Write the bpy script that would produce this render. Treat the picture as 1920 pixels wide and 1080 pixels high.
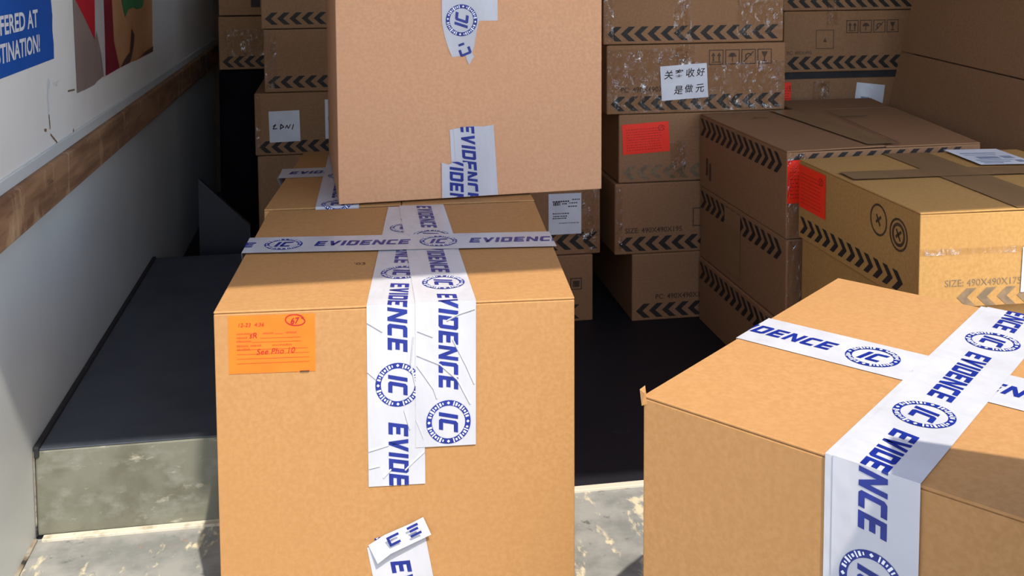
import bpy, bmesh, math, random
from mathutils import Vector, Matrix

# ------------------------------------------------------------------ clear
for o in list(bpy.data.objects):
    bpy.data.objects.remove(o)
scene = bpy.context.scene
COL = scene.collection
rnd = random.Random(7)

# ------------------------------------------------------------------ camera
# truck frame: x across the cargo bay, y into it, z up, cargo floor at z = 0
CAM_H = 1.08
yaw, pitch, roll = math.atan(315 / 1920), math.atan(140 / 1920), -0.0054
fw = Vector((math.sin(yaw) * math.cos(pitch), math.cos(yaw) * math.cos(pitch), -math.sin(pitch)))
r0 = Vector((math.cos(yaw), -math.sin(yaw), 0))
u0 = r0.cross(fw)
rt = r0 * math.cos(roll) + u0 * math.sin(roll)
up = -r0 * math.sin(roll) + u0 * math.cos(roll)
cd = bpy.data.cameras.new('camera')
cam = bpy.data.objects.new('camera', cd)
COL.objects.link(cam)
cam.matrix_world = Matrix(((rt.x, up.x, -fw.x, 0), (rt.y, up.y, -fw.y, 0), (rt.z, up.z, -fw.z, CAM_H), (0, 0, 0, 1)))
cd.sensor_width = 36.0
cd.lens = 36.0
cd.shift_y = -490 / 1920
cd.clip_start = 0.02
scene.camera = cam

# ------------------------------------------------------------------ light
SUN_DIR = Vector((-0.154, 0.62, -1.0))
sd = bpy.data.lights.new('sun', 'SUN')
sd.energy = 5.6
sd.angle = math.radians(0.6)
sd.color = (1.0, 0.94, 0.82)
sun = bpy.data.objects.new('sun', sd)
COL.objects.link(sun)
sun.rotation_euler = SUN_DIR.to_track_quat('-Z', 'Y').to_euler()
sun.location = (1, -4, 6)

world = bpy.data.worlds.new('sky')
scene.world = world
world.use_nodes = True
wn = world.node_tree
wn.nodes.clear()
sky = wn.nodes.new('ShaderNodeTexSky')
sky.sky_type = 'NISHITA'
sky.sun_disc = False
sky.sun_elevation = math.radians(57.4)
sky.sun_rotation = math.radians(166)
sky.dust_density = 1.5
bg = wn.nodes.new('ShaderNodeBackground')
bg.inputs['Strength'].default_value = 0.46
wo = wn.nodes.new('ShaderNodeOutputWorld')
wn.links.new(sky.outputs[0], bg.inputs[0])
wn.links.new(bg.outputs[0], wo.inputs[0])

vs = scene.view_settings
vs.view_transform = 'Standard'
vs.look = 'None'
vs.gamma = 1.0
vs.use_curve_mapping = False
vs.exposure = 0.0

# ------------------------------------------------------------------ materials
def srgb(r, g, b):
    return tuple(((c / 255) / 12.92 if c / 255 <= 0.04045 else ((c / 255 + 0.055) / 1.055) ** 2.4) for c in (r, g, b)) + (1.0,)

def mat(name, col, rough=0.7, col2=None, scale=30.0, detail=4.0, bump=0.0, bscale=None, metal=0.0, spec=0.5, stretch=None, lo=0.35, hi=0.65, bdist=0.01):
    m = bpy.data.materials.new(name)
    m.use_nodes = True
    nt = m.node_tree
    b = nt.nodes['Principled BSDF']
    b.inputs['Base Color'].default_value = col
    b.inputs['Roughness'].default_value = rough
    b.inputs['Metallic'].default_value = metal
    b.inputs['Specular IOR Level'].default_value = spec
    tc = nt.nodes.new('ShaderNodeTexCoord')
    mp = nt.nodes.new('ShaderNodeMapping')
    if stretch:
        mp.inputs['Scale'].default_value = stretch
    nt.links.new(tc.outputs['Object'], mp.inputs[0])
    if col2:
        nz = nt.nodes.new('ShaderNodeTexNoise')
        nz.inputs['Scale'].default_value = scale
        nz.inputs['Detail'].default_value = detail
        nt.links.new(mp.outputs[0], nz.inputs[0])
        rp = nt.nodes.new('ShaderNodeValToRGB')
        rp.color_ramp.elements[0].position = lo
        rp.color_ramp.elements[1].position = hi
        rp.color_ramp.elements[0].color = col
        rp.color_ramp.elements[1].color = col2
        nt.links.new(nz.outputs[0], rp.inputs[0])
        nt.links.new(rp.outputs[0], b.inputs['Base Color'])
    if bump:
        nb = nt.nodes.new('ShaderNodeTexNoise')
        nb.inputs['Scale'].default_value = bscale or scale
        nb.inputs['Detail'].default_value = 3
        nt.links.new(mp.outputs[0], nb.inputs[0])
        bp = nt.nodes.new('ShaderNodeBump')
        bp.inputs['Strength'].default_value = bump
        bp.inputs['Distance'].default_value = bdist
        nt.links.new(nb.outputs[0], bp.inputs['Height'])
        nt.links.new(bp.outputs[0], b.inputs['Normal'])
    return m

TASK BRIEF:
Repeat exactly and only the lines from the start of the data above through the line that holds "rnd = random.Random(7)", inclusive. Pictures do not belong in the copy.

RESPONSE TO THE TASK:
Write the bpy script that would produce this render. Treat the picture as 1920 pixels wide and 1080 pixels high.
import bpy, bmesh, math, random
from mathutils import Vector, Matrix

# ------------------------------------------------------------------ clear
for o in list(bpy.data.objects):
    bpy.data.objects.remove(o)
scene = bpy.context.scene
COL = scene.collection
rnd = random.Random(7)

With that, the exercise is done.